## Begin Given material

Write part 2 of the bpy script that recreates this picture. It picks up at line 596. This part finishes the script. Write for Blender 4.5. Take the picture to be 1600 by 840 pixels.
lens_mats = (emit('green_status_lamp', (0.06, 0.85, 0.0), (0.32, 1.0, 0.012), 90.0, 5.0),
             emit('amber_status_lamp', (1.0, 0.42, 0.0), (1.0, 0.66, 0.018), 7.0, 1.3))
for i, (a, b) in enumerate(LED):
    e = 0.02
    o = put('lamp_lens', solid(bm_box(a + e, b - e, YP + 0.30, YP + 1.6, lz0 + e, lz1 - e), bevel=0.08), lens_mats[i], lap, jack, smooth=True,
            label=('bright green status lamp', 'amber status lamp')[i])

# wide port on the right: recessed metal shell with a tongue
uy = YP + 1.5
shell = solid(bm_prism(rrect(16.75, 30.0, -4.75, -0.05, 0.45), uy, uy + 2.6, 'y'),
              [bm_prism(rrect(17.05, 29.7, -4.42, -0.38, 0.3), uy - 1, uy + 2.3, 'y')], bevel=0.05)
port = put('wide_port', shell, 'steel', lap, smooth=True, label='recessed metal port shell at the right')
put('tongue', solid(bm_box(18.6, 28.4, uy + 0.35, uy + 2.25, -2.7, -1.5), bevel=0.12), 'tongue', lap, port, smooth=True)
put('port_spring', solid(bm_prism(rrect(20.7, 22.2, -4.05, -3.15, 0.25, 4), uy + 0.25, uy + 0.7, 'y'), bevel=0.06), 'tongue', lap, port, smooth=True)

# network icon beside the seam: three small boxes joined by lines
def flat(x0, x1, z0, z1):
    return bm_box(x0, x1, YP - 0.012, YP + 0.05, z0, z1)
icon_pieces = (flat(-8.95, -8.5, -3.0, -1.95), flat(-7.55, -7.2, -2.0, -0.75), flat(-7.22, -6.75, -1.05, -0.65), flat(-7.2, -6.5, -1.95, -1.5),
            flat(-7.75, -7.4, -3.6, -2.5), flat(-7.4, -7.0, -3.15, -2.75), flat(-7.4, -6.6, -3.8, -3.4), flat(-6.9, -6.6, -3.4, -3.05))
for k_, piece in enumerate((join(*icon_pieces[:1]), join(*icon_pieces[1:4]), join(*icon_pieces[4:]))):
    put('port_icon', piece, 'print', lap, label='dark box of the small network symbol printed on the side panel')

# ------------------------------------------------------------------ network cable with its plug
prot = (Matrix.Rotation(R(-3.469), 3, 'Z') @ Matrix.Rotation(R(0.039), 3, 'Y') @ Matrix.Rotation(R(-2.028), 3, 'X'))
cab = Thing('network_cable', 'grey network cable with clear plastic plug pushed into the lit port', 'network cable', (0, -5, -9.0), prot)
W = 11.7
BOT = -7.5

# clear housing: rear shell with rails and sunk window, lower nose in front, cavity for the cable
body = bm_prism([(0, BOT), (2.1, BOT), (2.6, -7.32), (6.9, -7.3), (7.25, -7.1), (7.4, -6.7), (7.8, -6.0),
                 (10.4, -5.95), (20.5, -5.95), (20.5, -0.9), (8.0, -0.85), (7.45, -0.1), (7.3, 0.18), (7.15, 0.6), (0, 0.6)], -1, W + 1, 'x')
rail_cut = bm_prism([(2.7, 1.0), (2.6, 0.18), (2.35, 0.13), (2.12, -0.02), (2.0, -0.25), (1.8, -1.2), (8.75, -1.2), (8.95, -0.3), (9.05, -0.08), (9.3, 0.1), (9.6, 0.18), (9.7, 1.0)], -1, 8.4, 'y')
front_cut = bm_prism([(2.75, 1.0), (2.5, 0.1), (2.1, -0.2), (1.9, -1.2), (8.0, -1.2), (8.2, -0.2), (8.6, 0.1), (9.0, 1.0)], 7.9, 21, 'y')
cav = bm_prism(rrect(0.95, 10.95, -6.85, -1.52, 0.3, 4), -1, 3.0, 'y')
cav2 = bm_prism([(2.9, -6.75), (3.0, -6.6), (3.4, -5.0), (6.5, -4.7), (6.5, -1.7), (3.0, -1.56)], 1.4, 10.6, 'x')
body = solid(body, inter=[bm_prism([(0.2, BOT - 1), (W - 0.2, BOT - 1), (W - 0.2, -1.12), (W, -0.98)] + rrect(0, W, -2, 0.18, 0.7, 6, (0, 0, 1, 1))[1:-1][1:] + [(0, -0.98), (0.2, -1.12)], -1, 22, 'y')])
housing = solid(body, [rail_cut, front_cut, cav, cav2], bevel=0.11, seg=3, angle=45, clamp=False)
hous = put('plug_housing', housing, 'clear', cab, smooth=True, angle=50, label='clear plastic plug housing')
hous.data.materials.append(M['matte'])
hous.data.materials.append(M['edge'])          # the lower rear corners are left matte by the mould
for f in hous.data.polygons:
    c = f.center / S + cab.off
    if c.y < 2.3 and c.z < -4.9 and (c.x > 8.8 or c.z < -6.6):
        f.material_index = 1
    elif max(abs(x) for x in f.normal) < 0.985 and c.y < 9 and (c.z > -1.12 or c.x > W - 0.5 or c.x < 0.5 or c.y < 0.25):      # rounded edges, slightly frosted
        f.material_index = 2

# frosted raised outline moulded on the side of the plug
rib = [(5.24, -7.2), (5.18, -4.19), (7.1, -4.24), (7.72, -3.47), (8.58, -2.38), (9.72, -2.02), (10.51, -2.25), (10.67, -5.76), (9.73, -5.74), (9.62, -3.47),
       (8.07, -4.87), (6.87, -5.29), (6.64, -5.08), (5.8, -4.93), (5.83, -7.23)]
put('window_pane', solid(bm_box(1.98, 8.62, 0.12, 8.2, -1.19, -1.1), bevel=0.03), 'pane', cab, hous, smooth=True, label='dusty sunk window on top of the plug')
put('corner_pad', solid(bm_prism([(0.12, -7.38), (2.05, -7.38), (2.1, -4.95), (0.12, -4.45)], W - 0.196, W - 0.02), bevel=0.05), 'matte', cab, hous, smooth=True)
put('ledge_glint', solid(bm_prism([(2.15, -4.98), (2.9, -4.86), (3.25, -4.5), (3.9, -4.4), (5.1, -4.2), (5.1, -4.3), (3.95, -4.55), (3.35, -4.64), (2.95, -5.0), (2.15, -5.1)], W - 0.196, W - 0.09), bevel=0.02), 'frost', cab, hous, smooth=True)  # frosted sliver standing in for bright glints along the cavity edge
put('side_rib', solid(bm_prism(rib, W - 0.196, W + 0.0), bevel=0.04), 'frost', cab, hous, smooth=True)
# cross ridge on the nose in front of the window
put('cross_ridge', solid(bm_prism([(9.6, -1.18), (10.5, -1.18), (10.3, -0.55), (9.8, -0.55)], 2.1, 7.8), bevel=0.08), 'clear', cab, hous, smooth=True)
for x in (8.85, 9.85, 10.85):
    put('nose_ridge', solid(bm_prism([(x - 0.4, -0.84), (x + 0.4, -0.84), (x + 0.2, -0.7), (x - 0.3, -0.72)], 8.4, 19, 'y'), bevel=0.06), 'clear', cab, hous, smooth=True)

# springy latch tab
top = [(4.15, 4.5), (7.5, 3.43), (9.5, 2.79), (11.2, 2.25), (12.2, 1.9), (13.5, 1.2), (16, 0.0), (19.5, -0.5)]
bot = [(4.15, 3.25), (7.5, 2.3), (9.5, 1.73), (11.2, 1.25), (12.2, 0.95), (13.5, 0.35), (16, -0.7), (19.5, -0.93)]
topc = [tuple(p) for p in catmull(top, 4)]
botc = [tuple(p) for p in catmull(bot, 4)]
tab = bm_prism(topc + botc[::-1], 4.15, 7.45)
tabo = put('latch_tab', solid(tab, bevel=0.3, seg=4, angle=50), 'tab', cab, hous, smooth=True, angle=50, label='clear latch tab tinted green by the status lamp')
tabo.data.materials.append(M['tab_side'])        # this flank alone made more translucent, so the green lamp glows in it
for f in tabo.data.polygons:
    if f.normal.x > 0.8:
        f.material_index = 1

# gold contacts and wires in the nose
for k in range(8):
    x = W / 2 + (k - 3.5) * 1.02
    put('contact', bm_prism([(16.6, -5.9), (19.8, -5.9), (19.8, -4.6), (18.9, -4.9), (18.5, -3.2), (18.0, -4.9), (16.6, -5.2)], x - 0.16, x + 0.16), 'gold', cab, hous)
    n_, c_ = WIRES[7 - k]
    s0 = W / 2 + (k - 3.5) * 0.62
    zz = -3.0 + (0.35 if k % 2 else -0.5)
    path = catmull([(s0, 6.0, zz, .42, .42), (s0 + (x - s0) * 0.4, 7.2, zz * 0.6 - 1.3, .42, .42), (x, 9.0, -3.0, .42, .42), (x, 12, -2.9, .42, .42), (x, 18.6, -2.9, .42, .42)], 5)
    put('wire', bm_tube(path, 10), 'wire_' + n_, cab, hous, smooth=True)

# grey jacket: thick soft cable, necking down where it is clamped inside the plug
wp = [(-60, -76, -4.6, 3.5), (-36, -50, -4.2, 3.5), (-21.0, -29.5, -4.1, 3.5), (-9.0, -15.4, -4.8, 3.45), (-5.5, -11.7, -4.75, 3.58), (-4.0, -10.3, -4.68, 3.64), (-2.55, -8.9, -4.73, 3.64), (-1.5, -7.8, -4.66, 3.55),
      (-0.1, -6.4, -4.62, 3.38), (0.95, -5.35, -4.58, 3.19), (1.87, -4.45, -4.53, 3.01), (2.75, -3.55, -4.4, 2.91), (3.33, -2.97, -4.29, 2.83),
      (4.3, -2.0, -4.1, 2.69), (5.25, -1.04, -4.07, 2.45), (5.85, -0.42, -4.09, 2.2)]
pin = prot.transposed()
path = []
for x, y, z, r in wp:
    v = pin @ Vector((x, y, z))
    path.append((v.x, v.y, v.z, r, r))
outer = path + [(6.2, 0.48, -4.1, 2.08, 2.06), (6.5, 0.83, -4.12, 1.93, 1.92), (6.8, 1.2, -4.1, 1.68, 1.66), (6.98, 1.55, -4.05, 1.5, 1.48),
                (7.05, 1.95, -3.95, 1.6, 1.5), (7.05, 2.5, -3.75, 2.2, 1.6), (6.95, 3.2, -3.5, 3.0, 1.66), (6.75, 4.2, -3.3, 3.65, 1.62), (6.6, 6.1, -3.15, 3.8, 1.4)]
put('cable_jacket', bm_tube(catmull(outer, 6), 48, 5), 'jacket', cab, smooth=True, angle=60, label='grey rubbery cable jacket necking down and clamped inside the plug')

## End Given material

* _Stated task_
Look above and repeat, character for character, the lines from the first one to the line with "label=('bright green status", counting both.

* _Exercise solution_
Write part 2 of the bpy script that recreates this picture. It picks up at line 596. This part finishes the script. Write for Blender 4.5. Take the picture to be 1600 by 840 pixels.
lens_mats = (emit('green_status_lamp', (0.06, 0.85, 0.0), (0.32, 1.0, 0.012), 90.0, 5.0),
             emit('amber_status_lamp', (1.0, 0.42, 0.0), (1.0, 0.66, 0.018), 7.0, 1.3))
for i, (a, b) in enumerate(LED):
    e = 0.02
    o = put('lamp_lens', solid(bm_box(a + e, b - e, YP + 0.30, YP + 1.6, lz0 + e, lz1 - e), bevel=0.08), lens_mats[i], lap, jack, smooth=True,
            label=('bright green status lamp', 'amber status lamp')[i])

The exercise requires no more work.